1. Audit the URL list - decide for each: keep and improve, consolidate, noindex, or 301 redirect. 2. For keep-and-improve: expand the content with unique data, examples, images, original research, or expert quotes. 3. For near-duplicates: consolidate with 301 redirects to the strongest version and strengthen that page. 4. For thin archive/tag/filter pages: add noindex, follow if they should not rank but help navigation. 5. Add internal links from high-authority pages to signal that the URL matters to you. 6. Improve E-E-A-T signals: author bio, publication date, sourcing, schema markup. 7. Target queries with actual search volume - use keyword tools to confirm demand before publishing. 8. Request Indexing on the improved pages and wait 2-4 weeks for Google to reassess. 9. If it is a large pattern (thousands of URLs), prune aggressively - Google values 500 great pages over 5,000 mediocre ones.

Frequently Asked Questions

What is the difference between "Crawled - not indexed" and "Discovered - not indexed"?
"Discovered" means Google knows the URL but has not fetched it. "Crawled" means Google fetched it, looked at the content, and deliberately chose not to index it. Crawled-not-indexed is almost always a content quality signal, while Discovered is more about crawl priority.

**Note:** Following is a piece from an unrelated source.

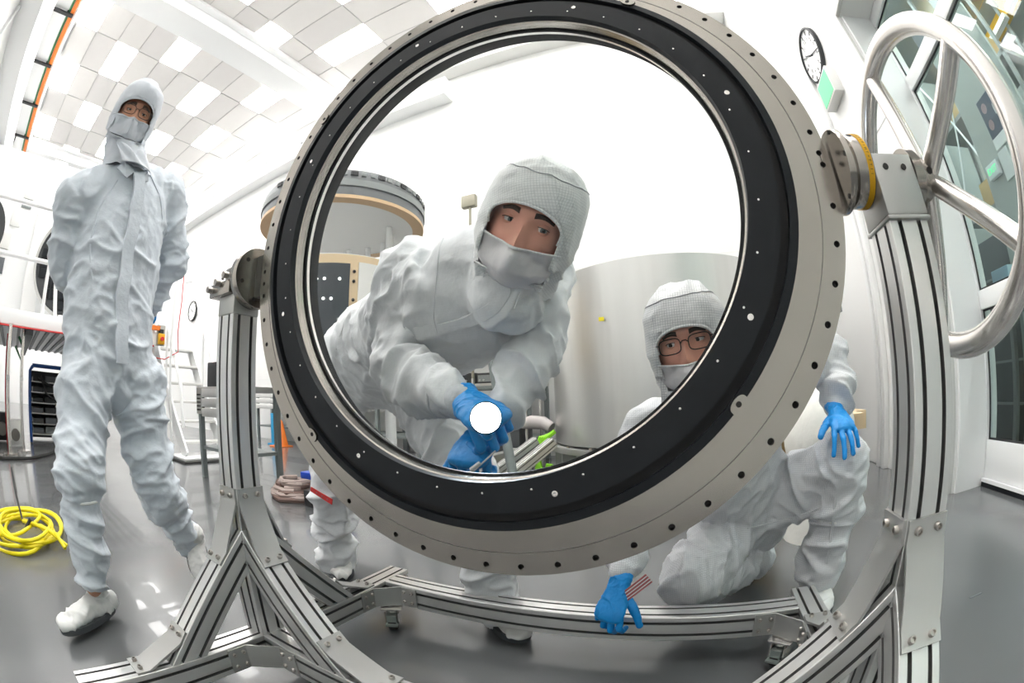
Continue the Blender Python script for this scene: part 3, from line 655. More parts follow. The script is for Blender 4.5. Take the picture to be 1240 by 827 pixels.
def head_parts(root,M,skin,look,iris,hoodm,maskm,seed,opening,mask_top,mask_len=.10,glasses=None,wide=0,hood_r=1.0,fatness=1.0,seam=True,hoodneck=None,brow_drop=0,mask_pts=None):
    T=lambda m_: None
    # skull: front grid + back ellipsoid
    m=MB(); nx,nz=44,56
    vs=[];fs=[]
    for j in range(nz+1):
        z=-.115+.235*j/nz; zz=(z-.005)/.122; lim=.076*math.sqrt(max(0,1-zz*zz))*.985
        for i in range(nx+1):
            u=(i/nx*2-1); x=lim*math.sin(u*PI/2); vs.append((x,facey(x,z),z))
    for j in range(nz):
        for i in range(nx): a=j*(nx+1)+i; fs.append((a,a+1,a+nx+2,a+nx+1))
    m.add(vs,fs,M)
    m.sphere((0,0,0),1,28,20)  # placeholder transformed below
    k=len(m.v)-21*28
    for q in range(k,len(m.v)):
        p=V3(m.v[q]); yy=p.y*.105 if p.y<0 else p.y*.070; m.v[q]=tuple(M@V3((p.x*.0755,yy-.004,p.z*.121+.006)))
    # neck
    nk=MB().loft([(M@V3((0,-.025,-.05)),.055,.055,M.to_3x3()@V3((1,0,0))),(M@V3((0,-.035,-.14)),.058,.058,M.to_3x3()@V3((1,0,0)))],20,4)
    m.v+= [] ; n0=len(m.v); m.v+=nk.v; m.f+=[tuple(i+n0 for i in f) for f in nk.f]
    for sx in(-1,1): m.sphere((0,0,0),1,10,8); kk=len(m.v)-9*10; 
    for idx,sx in((2,-1),(1,1)):
        kk=len(m.v)-idx*90
        for q in range(kk,kk+90): p=V3(m.v[q]); m.v[q]=tuple(M@V3((sx*(.077+p.x*.008),-.012+p.y*.017,.0+p.z*.030)))
    hd=m.build('head',skin,root)
    # eyes
    for sx in(-1,1):
        ec=V3((sx*.031,facey(sx*.031,.014)-.0045,.014)); 
        MB().sphere(M@ec,.0118,18,12).build('eyeball',EYEW,hd)
        L=V3((look[0],1,look[1])).normalized(); q=M@(ec+L*.0095); qn=(M.to_3x3()@L)
        MB().lathe([(0,.0026),(.0035,.0022),(.0056,.0004),(.0058,-.001)],q,qn,20).build('iris',iris,hd)
        MB().lathe([(0,.0031),(.0024,.0028),(.0026,.0024)],q,qn,14).build('pupil',HOLE,hd)
        # lids: shells around the ball, open between
        def lid(a0,a1):
            vs=[];fs=[];n1,n2=14,6
            for j in range(n2+1):
                for i in range(n1+1):
                    th=-1.35+2.7*i/n1; sp_=1-(abs(th)/1.35)**2.2; ph=a0[0]*sp_+a0[1]*(1-sp_); ph2=a1[0]*sp_+a1[1]*(1-sp_); p_=ph+(ph2-ph)*j/n2; r=.0133
                    vs.append(M@(ec+V3((math.sin(th)*math.cos(p_)*r*1.08,math.cos(th)*math.cos(p_)*r,math.sin(p_)*r))))
            for j in range(n2):
                for i in range(n1): a=j*(n1+1)+i; fs.append((a,a+1,a+n1+2,a+n1+1))
            return vs,fs
        vs,fs=lid((.36-brow_drop,.05),(1.35,1.3)); MB().add(vs,fs).build('upper_lid',skin,hd)
        MB().tube([p+(M.to_3x3()@V3((0,.0006,0))) for p in vs[:15]],.0009,5).build('lash_line',LASH,hd)
        vs,fs=lid((-.36,.0),(-1.35,-1.3)); MB().add(vs,fs).build('lower_lid',skin,hd)
        # brow
        vs=[];fs=[]; nb=12
        for i in range(nb+1):
            t=i/nb; x=sx*(.014+.036*t); zc=.0335+.004*math.sin(PI*min(1,t*1.1))-.003*t; hh=.0045*(1-.6*t)+.001
            for z in(zc-hh,zc,zc+hh): vs.append(M@V3((x,facey(x,z)+(.0016 if z==zc else .0002),z)))
        for i in range(nb):
            for k_ in range(2): a=i*3+k_; fs.append((a,a+1,a+4,a+3))
        MB().add(vs,fs).build('eyebrow',BROW,hd)
    # hood surface
    ox,oz0,oz1=opening     # half width, bottom z, top z of the face opening
    NT,NS=72,64; vs=[];fs=[];keep=[]
    M3=M.to_3x3()
    def hp(th,s):   # th angle (0 = front), s 0..1 from crown to neck
        if s<.62:
            ph=PI*.5*(s/.62)*1.32; r=math.sin(ph)**.78; z=math.copysign(abs(math.cos(ph))**1.05,math.cos(ph))
            fx=.094*hood_r*fatness; fy=(.112 if math.cos(th)>0 else .125)*hood_r; zt=.140*hood_r if z>0 else .13
            bulge=1+.10*math.exp(-((ph-.85)/.38)**2)
            return V3((math.sin(th)*r*fx*bulge,math.cos(th)*r*fy*bulge-.004,z*zt+.012))
        return None
    base=[hp(2*PI*i/NT,.6199) for i in range(NT)]
    for j in range(NS+1):
        s=j/NS
        for i in range(NT):
            th=2*PI*i/NT
            if s<.62: p=M@hp(th,s)
            else:
                t=(s-.62)/.38; b=M@base[i]
                c,rx,ry,sd,fd=hoodneck_w(hoodneck,M)
                e=c+sd*math.sin(th)*rx+fd*math.cos(th)*ry
                tt=t*t*(3-2*t); p=b*(1-tt)+e*tt
                # pinch at the neck
                mid=(b+e)*.5; ctr=(M@V3((0,-.02,-.12)));
                pin=math.sin(PI*t)*.05; p=p+(ctr-p)*pin
            vs.append(p)
    A=np.array([tuple(v) for v in vs]); ctr=np.array(tuple(M@V3((0,-.01,0))))
    q=A*21+seed; wv=vn(q*.5)*2; th_=np.tile(np.arange(NT)*2*PI/NT,NS+1); s_=np.repeat(np.arange(NS+1)/NS,NT)
    rr=(1-np.abs(2*vn(q+wv[:,None])-1))**2; r2=(1-np.abs(2*vn(q*2.2+5)-1))**2
    amp=.004+.012*np.clip((s_-.42)/.3,0,1)+.005*np.exp(-((s_-.10)/.12)**2); nd=(A-ctr); nd/=np.linalg.norm(nd,axis=1)[:,None]
    A=A+nd*((rr+.4*r2-.5)*amp)[:,None]
    Mi=M.inverted()
    LV=[Mi@V3(p) for p in A]
    def inside(p): return p.y>.02 and ((p.x/ox)**2+((p.z-(oz0+oz1)/2)/((oz1-oz0)/2))**2<1 or (abs(p.x)<ox and -.085<p.z<(oz0+oz1)/2))
    for j in range(NS):
        for i in range(NT):
            a=(j*NT+i,j*NT+(i+1)%NT,(j+1)*NT+(i+1)%NT,(j+1)*NT+i)
            c=(LV[a[0]]+LV[a[1]]+LV[a[2]]+LV[a[3]])/4
            if not inside(c): fs.append(a)
    # snap rim vertices to the smooth opening edge
    used=set(k for f in fs for k in f)
    cnt={}
    for f in fs:
        for k_ in range(4):
            e=tuple(sorted((f[k_],f[(k_+1)%4]))); cnt[e]=cnt.get(e,0)+1
    rim=set(k_ for e,c in cnt.items() if c==1 for k_ in e if LV[k_].y>.01 and -.09<LV[k_].z<oz1+.02)
    zc=(oz0+oz1)/2; hz=(oz1-oz0)/2
    for k_ in rim:
        p=LV[k_]
        if p.z>=zc:
            a=math.atan2((p.z-zc)/hz,p.x/ox); x,z=ox*math.cos(a),zc+hz*math.sin(a)
        else: x,z=math.copysign(ox,p.x),p.z
        LV[k_]=V3((x,p.y-.002,z)); A[k_]=tuple(M@LV[k_])
    mb=MB().add([V3(p) for p in A],fs); ho=mb.build('hood',hoodm,root); so=ho.modifiers.new('s','SOLIDIFY'); so.thickness=.0022; so.offset=-1
    # stitched hem round the opening and seam round the crown
    hem=[]
    for k_ in range(41):
        a=PI*k_/40*1.16-.08*PI; x=ox*math.cos(a)*1.01; z=zc+hz*math.sin(a)*1.01 if math.sin(a)>0 else zc+hz*math.sin(a)*2
        # depth from nearest rim vertex
        best=min(rim,key=lambda r_:(LV[r_].x-x)**2+(LV[r_].z-z)**2); hem.append(M@V3((x,LV[best].y+.0005,z)))
    for _ in range(3): hem=[hem[0]]+[(hem[i-1]+hem[i]*2+hem[i+1])/4 for i in range(1,len(hem)-1)]+[hem[-1]]
    MB().tube(hem,.0032,7).build('hood_hem',hoodm,ho)
    if seam:
        pts=[]
        j=int(NS*.235)
        for i in range(NT+1):
            th=2*PI*(i%NT)/NT; jj=j+int(round(3*math.cos(th)*0)); p=V3(A[jj*NT+i%NT]); n_=(p-V3(ctr)).normalized(); pts.append(p+n_*.0008)
        MB().tube(pts[:-1],.0013,5,True).build('crown_seam',SEAM,ho)
    # mask / veil
    vs=[];fs=[];n1,n2=36,26
    for j in range(n2+1):
        t=j/n2
        for i in range(n1+1):
            u=i/n1*2-1; top=mask_top+.010*abs(u)**1.5
            z=top+(-.112-mask_len*.0-top)*t*(1-.22*abs(u)**2); x=u*(ox+.012+wide)*(1-.28*t*t)
            zz=z
            yf=facey(x*.8,max(zz,-.11))
            y=max(.086*math.sqrt(max(0,1-(x/.094)**2)),.0)+ .028*math.exp(-(x/.020)**2)*math.exp(-((z-mask_top+.012)/.030)**2)+.020*math.exp(-(x/.030)**2)*math.exp(-((z+.072)/.035)**2)
            y=y-(.052 if mask_len<.15 else .02)*max(0,t-.55)**1.5/.3
            y=max(y,yf+.003)
            vs.append(V3((x,y,z)))
    A=np.array([tuple(v) for v in vs]); r=(1-np.abs(2*vn(A*np.array([60,30,26])+seed*3)-1))**2; A[:,1]+=(r-.4)*.005
    for j in range(n2):
        for i in range(n1): a=j*(n1+1)+i; fs.append((a,a+1,a+n1+2,a+n1+1))
    mk=MB().add([M@V3(p) for p in A],fs).build('face_mask',maskm,root); so=mk.modifiers.new('s','SOLIDIFY'); so.thickness=.0015; so.offset=1
    MB().tube([M@(V3(A[i])+V3((0,.0015,0))) for i in range(n1+1)],.0027,6).build('mask_hem',hoodm,mk)
    if mask_len>.15:      # long veil hanging to the collar
        vs=[];fs=[]
        c,rx,ry,sd,fd=hoodneck_w(hoodneck,M)
        for j in range(19):
            t=j/18
            for i in range(25):
                u=i/24*2-1; p0=M@V3(A[(n2-4)*(n1+1)+int((u+1)/2*n1)]); e=c+sd*u*.07+fd*(ry+.03-.03*u*u)-V3((0,0,.01))
                p=p0*(1-t)+e*t+fd*.012*math.sin(u*7+1.2*t)*math.sin(PI*t)+fd*.01*math.sin(PI*t); vs.append(p)
        for j in range(18):
            for i in range(24): a=j*25+i; fs.append((a,a+1,a+26,a+25))
        vl=MB().add(vs,fs).build('veil',maskm,mk); so=vl.modifiers.new('s','SOLIDIFY'); so.thickness=.0015
    if glasses:
        gl=MB(); gw,gh=glasses
        for sx in(-1,1):
            loop=[]
            for k_ in range(28):
                a=2*PI*k_/28; cx=math.copysign(abs(math.cos(a))**.6,math.cos(a)); cz=math.copysign(abs(math.sin(a))**.6,math.sin(a)); x=sx*.0335+cx*gw; loop.append(M@V3((x,.101-abs(x)*.16,.010+cz*gh)))
            gl.tube(loop,.0013,6,True)
            lens=MB().add(loop,[tuple(range(28))]).build('lens',GLASSL,None)
            gl.tube([M@V3((sx*(.0335+gw),.101-(.0335+gw)*.16,.016)),M@V3((sx*(.0345+gw+.006),.085,.017)),M@V3((sx*.079,.03,.012)),M@V3((sx*.079,-.03,.006))],.0014,6)
            lens_list.append(lens)
        gl.tube([M@V3((-.0335+gw,.096,.013)),M@V3((-.004,.0995,.018)),M@V3((.004,.0995,.018)),M@V3((.0335-gw,.096,.013))],.0013,6)
        go=gl.build('glasses',HOLE,root)
        for l in lens_list: par(l,go)
        lens_list.clear()
    return hd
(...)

Will Google index my page eventually?
Sometimes yes - Google says the page "may or may not be indexed in the future" and this status is explicitly "final decision pending". But in practice, pages that stay here for weeks without changes rarely flip to indexed on their own. Content improvement is usually required.
My page has unique content - why is it crawled-not-indexed?
Uniqueness is not enough. Google weighs search demand, topical authority of the domain, depth and usefulness of the content, and whether better pages already exist for the same queries. A technically unique page with low search demand and no topical backing can still be rejected.